In retaliation Sianis reportedly said something to the effect of: “”Them Cubs, they aren’t gonna win no more,” and later, after the Cubs lost the Series, sent team owner P. K. Wrigley a telegram that read, “Who smells now?”

The “curse” was probably the creation of a sportswriter looking for a colorful story, but 63 years of futility and heartbreak, as well as several unsuccessful attempts to lift the curse, have lent it a certain credence.

Jump to 2008. Before the start of the Cubs’ playoff division series against the Los Angeles Dodgers, Cubs’ chairman Crane Kenney left a voice mail for Father James L. Greanis, a priest of St. James Greek Orthodox Church in Valparaiso, Indiana. “I’m a devout Catholic, and I’m not superstitious, but if there is anything there, I want to take care of it,” Kenney told Greanis.

The call lead to Greanis’ appearance at Wrigley Field a few hours before the game when he blessed the Cubs’ dugout with holy water—and event caught on camera by a TBS cameraman.

"It’s not for ensuring the Cubs winning,” Greanis said in Chicago Tribune story by Paul Sullivan, “but for being safe and protected. I’m a priest first, and a Cubs fan second.”

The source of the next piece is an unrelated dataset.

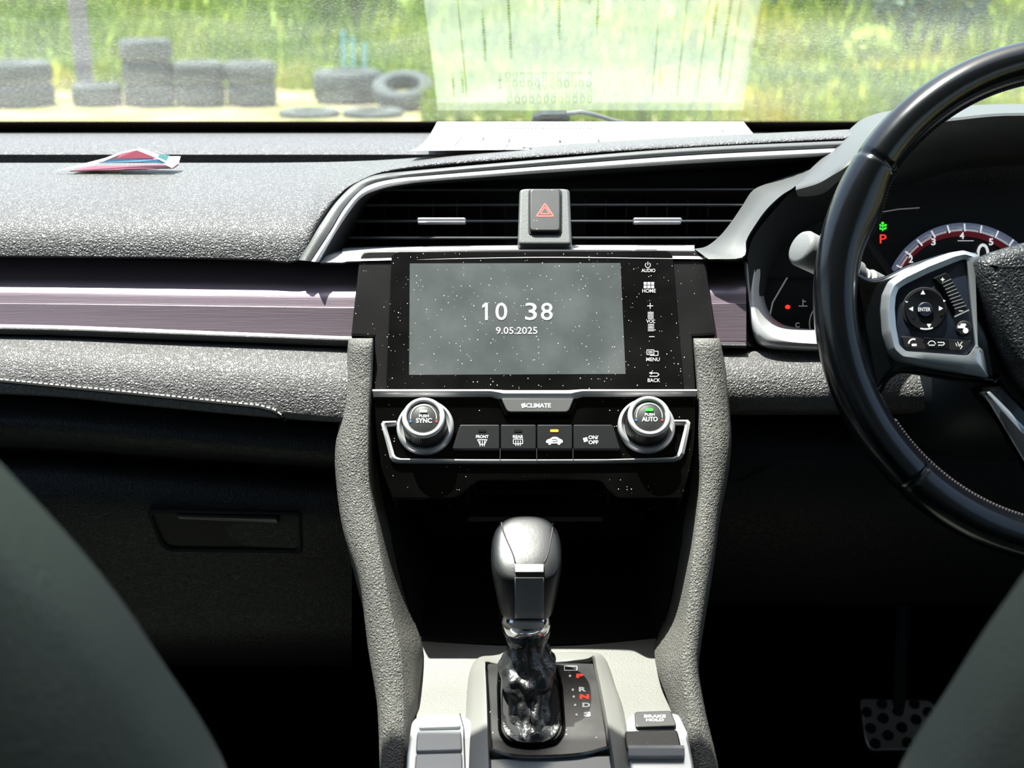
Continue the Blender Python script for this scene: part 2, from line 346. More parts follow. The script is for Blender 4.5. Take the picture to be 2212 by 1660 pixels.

Apparently the Cubs’ hope, however, was a bit more on the superstitious side. They reportedly thought one Greek American could lift the curse of another. But, Greanis said, “It’s not unusual. In Greece, the priest blesses soccer teams, and they did it in the Olympics, too. It was not intended to be a PR stunt or anything. . . . I don’t want anything to be mocked, and neither did Mr. Kenney.”

Whatever the motive, it didn’t help. Cubs’ starting pitcher Ryan Dempster gave up seven walks, Dodger first-baseman James Loney hit a grand slam home run, and the Cubs’ bats went into the freezer. “Now,” Greanis said, “I guess I’m just another Cubbie Occurrence.” Join the club.